▶ [Do this]: Provide a single number: the count of lines containing the string "picture".

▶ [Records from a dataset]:
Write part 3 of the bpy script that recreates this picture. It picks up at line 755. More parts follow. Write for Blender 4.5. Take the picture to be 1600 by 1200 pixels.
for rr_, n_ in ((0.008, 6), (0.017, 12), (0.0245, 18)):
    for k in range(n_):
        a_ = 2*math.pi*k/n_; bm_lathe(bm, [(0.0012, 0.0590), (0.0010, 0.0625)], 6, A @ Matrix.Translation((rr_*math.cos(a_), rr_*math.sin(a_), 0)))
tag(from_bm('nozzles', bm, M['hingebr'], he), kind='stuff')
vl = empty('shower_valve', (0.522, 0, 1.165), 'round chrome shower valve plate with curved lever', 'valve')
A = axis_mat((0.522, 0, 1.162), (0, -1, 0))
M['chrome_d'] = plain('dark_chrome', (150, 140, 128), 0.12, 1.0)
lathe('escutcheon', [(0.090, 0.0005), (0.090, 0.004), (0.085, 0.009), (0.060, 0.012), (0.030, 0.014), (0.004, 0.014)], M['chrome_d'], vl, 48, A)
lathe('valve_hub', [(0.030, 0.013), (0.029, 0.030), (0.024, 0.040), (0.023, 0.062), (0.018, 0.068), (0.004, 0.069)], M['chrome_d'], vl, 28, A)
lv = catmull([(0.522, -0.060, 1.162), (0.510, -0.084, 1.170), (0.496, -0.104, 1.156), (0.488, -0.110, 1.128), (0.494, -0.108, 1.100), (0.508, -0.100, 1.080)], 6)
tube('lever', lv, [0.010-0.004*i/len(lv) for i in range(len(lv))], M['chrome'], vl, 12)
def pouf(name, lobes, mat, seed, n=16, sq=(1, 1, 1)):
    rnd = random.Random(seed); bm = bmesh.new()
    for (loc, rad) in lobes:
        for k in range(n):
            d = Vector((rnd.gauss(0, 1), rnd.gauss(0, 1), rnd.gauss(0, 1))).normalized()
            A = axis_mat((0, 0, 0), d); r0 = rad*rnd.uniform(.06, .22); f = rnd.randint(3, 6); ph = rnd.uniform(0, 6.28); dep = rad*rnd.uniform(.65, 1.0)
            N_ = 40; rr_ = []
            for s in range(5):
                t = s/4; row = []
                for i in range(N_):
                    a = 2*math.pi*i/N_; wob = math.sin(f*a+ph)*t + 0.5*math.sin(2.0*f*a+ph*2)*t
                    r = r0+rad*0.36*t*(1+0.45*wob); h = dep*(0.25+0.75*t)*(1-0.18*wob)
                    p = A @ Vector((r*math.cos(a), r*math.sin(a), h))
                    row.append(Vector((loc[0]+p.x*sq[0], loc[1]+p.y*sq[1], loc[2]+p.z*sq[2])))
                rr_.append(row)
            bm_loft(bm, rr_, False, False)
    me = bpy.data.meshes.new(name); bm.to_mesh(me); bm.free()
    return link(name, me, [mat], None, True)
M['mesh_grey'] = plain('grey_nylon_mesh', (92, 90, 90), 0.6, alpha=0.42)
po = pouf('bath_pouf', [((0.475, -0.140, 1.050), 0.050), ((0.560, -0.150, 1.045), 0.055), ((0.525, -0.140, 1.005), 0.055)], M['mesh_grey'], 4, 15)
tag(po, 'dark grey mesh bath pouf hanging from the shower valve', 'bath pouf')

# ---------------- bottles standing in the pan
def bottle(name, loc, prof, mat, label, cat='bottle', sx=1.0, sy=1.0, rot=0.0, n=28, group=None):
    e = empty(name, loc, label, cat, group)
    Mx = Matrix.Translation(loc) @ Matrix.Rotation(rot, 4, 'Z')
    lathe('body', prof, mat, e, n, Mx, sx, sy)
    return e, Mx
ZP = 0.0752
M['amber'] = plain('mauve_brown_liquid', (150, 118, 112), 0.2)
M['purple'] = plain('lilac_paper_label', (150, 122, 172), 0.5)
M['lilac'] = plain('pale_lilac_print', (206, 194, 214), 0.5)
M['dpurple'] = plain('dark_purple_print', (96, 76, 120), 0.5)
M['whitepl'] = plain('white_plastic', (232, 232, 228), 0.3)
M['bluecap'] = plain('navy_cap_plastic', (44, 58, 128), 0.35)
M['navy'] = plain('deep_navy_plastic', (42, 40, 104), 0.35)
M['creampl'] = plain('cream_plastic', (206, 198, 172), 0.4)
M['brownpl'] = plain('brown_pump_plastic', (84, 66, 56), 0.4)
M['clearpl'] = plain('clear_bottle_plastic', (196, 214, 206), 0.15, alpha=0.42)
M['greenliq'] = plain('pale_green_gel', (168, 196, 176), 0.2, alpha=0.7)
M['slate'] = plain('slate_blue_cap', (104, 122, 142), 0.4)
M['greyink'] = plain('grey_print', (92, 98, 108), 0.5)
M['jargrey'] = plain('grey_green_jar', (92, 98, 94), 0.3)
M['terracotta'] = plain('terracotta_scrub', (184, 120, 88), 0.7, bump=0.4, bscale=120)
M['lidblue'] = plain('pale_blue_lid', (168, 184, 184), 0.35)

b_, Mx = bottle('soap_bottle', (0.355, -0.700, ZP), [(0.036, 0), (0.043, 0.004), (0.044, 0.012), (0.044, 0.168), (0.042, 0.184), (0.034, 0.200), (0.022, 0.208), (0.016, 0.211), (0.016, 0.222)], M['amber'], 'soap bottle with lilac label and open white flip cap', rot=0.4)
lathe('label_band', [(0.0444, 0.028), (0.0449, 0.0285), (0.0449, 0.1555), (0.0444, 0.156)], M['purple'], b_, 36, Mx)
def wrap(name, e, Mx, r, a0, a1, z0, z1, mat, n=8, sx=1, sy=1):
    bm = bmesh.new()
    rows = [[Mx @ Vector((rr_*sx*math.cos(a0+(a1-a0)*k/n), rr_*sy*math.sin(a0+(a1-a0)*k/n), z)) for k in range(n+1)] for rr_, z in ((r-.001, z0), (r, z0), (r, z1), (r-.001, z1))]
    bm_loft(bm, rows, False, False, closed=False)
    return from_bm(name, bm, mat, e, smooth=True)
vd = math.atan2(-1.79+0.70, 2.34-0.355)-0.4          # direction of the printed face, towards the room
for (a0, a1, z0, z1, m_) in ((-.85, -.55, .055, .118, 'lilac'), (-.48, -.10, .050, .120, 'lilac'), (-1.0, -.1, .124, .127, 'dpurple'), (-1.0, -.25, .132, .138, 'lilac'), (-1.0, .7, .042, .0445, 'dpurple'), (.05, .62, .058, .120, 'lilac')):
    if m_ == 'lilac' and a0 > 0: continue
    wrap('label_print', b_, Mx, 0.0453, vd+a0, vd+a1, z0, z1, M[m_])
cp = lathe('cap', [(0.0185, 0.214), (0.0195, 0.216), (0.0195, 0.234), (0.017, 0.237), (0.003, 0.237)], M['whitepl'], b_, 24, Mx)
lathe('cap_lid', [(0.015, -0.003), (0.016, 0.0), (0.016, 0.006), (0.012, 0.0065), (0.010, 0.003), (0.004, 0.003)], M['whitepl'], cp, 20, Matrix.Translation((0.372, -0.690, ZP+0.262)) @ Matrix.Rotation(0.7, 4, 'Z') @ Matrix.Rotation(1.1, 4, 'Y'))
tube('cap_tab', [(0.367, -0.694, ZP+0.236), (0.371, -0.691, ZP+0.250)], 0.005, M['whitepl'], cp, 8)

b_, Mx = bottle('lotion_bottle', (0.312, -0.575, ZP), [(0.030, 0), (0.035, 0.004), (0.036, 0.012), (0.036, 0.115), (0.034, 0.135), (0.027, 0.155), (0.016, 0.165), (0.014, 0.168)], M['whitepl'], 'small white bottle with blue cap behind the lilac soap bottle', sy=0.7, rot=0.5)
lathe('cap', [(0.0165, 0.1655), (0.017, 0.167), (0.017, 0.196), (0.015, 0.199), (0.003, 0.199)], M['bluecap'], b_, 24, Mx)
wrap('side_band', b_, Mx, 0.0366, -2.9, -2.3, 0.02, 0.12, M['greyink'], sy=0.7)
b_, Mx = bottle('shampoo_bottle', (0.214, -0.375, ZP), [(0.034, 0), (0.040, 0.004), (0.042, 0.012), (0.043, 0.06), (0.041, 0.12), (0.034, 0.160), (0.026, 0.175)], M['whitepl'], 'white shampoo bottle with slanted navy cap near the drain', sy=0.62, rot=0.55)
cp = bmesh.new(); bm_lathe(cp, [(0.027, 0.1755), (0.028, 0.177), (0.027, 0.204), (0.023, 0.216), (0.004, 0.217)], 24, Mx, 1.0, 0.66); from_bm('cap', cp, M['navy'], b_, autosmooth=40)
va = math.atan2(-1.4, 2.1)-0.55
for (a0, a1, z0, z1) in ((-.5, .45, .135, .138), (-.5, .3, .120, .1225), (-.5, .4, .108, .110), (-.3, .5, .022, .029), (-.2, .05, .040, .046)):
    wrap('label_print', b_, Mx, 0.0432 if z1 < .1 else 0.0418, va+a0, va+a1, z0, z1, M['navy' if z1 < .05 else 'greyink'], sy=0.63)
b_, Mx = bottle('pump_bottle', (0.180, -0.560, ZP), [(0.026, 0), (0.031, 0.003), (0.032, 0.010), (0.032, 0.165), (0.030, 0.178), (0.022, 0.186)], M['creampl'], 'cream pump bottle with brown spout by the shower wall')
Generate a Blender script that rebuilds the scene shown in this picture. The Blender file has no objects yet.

▶ [Solved problem]: 2